Scene script records
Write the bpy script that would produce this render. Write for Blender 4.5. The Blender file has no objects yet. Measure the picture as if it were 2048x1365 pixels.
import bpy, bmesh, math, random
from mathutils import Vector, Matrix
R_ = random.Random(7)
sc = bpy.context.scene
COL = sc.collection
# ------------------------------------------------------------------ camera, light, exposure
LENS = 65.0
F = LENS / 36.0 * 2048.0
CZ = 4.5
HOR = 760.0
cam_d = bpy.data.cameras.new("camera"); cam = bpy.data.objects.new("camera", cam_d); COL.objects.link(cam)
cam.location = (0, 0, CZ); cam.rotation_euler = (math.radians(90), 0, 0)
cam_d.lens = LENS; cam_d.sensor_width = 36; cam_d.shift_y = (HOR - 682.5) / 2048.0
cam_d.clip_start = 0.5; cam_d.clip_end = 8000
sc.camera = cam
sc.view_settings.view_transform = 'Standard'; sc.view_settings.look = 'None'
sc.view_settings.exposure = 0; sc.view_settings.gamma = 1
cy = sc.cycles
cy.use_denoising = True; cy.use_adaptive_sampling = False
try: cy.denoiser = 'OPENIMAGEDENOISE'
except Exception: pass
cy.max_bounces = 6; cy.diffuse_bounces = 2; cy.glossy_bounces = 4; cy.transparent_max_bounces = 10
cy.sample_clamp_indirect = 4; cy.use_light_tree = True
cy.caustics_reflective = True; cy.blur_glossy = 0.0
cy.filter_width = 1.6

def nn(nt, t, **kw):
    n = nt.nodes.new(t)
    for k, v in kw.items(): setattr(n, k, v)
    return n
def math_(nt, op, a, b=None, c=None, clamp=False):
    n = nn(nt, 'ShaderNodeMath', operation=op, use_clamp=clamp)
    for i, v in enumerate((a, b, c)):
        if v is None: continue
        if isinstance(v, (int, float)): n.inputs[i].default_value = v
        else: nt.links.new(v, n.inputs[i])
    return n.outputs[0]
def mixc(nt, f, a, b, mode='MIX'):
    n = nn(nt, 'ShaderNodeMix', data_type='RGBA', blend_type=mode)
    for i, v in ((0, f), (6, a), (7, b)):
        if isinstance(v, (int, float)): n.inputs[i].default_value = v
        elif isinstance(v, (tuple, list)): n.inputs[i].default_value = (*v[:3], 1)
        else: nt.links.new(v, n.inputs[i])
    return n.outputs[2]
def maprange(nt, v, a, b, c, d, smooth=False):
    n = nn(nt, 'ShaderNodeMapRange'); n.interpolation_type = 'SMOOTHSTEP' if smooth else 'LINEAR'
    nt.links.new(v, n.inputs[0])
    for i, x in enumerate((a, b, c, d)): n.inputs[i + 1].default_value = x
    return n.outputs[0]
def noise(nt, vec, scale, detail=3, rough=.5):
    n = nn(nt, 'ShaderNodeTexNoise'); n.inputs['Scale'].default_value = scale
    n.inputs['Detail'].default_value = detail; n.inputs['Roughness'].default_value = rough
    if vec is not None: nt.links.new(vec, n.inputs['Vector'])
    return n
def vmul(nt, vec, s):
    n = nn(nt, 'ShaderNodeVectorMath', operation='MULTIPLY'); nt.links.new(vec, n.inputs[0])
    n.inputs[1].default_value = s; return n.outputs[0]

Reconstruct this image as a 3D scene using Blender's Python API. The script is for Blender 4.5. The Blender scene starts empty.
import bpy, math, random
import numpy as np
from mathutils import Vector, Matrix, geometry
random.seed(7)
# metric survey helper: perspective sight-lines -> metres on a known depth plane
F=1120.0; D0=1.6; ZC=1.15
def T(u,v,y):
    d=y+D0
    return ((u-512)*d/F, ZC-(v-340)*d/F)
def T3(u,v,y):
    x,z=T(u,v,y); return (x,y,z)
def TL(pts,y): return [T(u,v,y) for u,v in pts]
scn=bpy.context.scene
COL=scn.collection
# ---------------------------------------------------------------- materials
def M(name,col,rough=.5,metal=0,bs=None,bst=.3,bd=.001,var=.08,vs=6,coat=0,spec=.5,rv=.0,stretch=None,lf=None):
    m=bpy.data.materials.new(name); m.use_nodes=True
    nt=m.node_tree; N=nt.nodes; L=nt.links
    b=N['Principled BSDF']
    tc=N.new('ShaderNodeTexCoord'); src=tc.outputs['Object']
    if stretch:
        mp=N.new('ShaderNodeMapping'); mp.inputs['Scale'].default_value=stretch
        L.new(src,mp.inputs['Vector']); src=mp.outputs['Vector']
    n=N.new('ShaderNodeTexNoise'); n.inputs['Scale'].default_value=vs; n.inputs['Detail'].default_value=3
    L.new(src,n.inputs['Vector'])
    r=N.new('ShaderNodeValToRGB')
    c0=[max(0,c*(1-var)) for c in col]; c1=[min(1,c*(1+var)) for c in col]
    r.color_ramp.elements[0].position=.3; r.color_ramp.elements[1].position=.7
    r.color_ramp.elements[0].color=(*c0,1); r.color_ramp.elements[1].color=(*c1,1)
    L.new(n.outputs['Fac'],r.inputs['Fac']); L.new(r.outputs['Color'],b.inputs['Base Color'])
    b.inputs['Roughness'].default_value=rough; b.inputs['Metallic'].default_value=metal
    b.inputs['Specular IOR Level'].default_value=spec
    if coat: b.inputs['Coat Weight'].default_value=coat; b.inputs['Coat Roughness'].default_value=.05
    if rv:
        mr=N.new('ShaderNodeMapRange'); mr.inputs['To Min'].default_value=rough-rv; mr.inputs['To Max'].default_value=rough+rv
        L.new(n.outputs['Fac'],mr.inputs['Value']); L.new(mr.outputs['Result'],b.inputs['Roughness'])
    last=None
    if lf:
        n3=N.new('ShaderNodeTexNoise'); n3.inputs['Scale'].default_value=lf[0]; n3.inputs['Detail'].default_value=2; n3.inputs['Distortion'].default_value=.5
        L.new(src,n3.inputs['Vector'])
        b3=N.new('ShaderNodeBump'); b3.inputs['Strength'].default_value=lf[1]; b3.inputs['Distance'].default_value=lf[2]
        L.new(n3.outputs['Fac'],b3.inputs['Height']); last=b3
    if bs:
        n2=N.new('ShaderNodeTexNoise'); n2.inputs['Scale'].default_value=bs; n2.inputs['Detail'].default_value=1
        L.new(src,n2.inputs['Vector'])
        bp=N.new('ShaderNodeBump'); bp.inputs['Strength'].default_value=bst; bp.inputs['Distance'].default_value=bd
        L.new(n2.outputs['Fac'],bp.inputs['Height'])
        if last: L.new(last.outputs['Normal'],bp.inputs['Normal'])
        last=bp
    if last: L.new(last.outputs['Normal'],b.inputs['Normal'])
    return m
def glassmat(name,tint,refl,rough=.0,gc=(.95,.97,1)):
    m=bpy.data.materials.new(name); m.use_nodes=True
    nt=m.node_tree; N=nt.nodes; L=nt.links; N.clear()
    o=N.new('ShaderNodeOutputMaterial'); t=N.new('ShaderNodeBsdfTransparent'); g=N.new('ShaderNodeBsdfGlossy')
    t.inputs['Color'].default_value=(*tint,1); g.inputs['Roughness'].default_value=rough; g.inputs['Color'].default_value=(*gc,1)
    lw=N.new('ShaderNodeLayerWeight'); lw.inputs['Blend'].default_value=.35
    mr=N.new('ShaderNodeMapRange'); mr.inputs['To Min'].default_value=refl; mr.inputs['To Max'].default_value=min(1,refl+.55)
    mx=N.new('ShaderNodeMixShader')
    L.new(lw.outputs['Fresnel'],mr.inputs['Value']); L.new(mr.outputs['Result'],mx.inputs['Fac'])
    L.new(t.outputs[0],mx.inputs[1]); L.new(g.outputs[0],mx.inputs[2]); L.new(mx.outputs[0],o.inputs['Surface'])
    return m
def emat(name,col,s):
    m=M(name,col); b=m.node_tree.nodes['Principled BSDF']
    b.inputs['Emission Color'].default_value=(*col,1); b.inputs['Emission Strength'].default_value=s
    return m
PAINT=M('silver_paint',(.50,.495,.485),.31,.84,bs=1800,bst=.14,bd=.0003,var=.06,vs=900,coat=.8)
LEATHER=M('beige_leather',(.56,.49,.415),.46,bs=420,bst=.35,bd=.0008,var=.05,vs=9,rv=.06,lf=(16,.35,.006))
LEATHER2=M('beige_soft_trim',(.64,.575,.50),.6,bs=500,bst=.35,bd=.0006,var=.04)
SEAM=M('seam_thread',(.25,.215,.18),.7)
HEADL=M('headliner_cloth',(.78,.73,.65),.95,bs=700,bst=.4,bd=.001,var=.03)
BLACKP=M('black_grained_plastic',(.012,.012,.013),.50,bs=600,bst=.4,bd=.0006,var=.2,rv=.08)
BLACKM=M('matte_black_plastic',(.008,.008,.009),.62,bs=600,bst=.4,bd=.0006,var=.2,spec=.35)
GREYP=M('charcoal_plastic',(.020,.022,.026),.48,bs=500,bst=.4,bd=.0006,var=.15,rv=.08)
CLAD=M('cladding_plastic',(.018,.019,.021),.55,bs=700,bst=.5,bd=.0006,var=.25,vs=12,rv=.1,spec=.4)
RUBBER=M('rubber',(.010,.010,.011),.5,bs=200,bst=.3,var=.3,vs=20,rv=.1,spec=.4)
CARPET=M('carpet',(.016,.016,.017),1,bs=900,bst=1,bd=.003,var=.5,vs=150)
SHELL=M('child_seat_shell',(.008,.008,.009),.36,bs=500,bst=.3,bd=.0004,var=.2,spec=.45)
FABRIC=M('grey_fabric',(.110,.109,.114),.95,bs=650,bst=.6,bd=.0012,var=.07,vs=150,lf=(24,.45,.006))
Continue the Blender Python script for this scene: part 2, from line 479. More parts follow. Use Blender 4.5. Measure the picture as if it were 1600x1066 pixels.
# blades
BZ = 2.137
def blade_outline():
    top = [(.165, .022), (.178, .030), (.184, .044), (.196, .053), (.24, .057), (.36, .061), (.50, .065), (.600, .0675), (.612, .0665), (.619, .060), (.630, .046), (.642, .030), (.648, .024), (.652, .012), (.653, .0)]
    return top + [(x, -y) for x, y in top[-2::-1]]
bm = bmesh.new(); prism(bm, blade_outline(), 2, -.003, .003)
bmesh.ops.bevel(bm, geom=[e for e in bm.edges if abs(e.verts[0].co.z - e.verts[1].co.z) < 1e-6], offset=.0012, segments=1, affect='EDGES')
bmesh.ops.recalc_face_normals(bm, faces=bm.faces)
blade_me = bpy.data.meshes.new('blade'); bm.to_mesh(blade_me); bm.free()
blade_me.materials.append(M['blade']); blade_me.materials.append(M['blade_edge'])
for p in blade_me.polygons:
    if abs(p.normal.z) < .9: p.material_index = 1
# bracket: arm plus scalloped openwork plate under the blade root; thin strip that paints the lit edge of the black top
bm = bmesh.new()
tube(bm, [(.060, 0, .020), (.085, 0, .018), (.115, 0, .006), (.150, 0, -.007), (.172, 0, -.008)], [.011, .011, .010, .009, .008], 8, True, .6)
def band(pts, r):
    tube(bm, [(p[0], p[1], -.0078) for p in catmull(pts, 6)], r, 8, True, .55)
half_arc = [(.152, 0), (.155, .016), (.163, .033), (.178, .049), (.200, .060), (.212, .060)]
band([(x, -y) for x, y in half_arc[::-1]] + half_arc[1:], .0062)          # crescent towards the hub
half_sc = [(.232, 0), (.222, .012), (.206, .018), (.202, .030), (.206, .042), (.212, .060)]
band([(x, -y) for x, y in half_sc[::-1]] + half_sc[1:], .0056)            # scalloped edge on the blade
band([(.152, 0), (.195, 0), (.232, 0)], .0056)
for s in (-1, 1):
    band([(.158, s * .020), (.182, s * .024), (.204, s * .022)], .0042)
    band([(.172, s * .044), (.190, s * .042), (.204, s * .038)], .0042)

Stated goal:
From the first line of the data above to the line holding "cy.filter_width = 1.6", reproduce each line exactly; emit no other lines.

Completed exercise:
Write the bpy script that would produce this render. Write for Blender 4.5. The Blender file has no objects yet. Measure the picture as if it were 2048x1365 pixels.
import bpy, bmesh, math, random
from mathutils import Vector, Matrix
R_ = random.Random(7)
sc = bpy.context.scene
COL = sc.collection
# ------------------------------------------------------------------ camera, light, exposure
LENS = 65.0
F = LENS / 36.0 * 2048.0
CZ = 4.5
HOR = 760.0
cam_d = bpy.data.cameras.new("camera"); cam = bpy.data.objects.new("camera", cam_d); COL.objects.link(cam)
cam.location = (0, 0, CZ); cam.rotation_euler = (math.radians(90), 0, 0)
cam_d.lens = LENS; cam_d.sensor_width = 36; cam_d.shift_y = (HOR - 682.5) / 2048.0
cam_d.clip_start = 0.5; cam_d.clip_end = 8000
sc.camera = cam
sc.view_settings.view_transform = 'Standard'; sc.view_settings.look = 'None'
sc.view_settings.exposure = 0; sc.view_settings.gamma = 1
cy = sc.cycles
cy.use_denoising = True; cy.use_adaptive_sampling = False
try: cy.denoiser = 'OPENIMAGEDENOISE'
except Exception: pass
cy.max_bounces = 6; cy.diffuse_bounces = 2; cy.glossy_bounces = 4; cy.transparent_max_bounces = 10
cy.sample_clamp_indirect = 4; cy.use_light_tree = True
cy.caustics_reflective = True; cy.blur_glossy = 0.0
cy.filter_width = 1.6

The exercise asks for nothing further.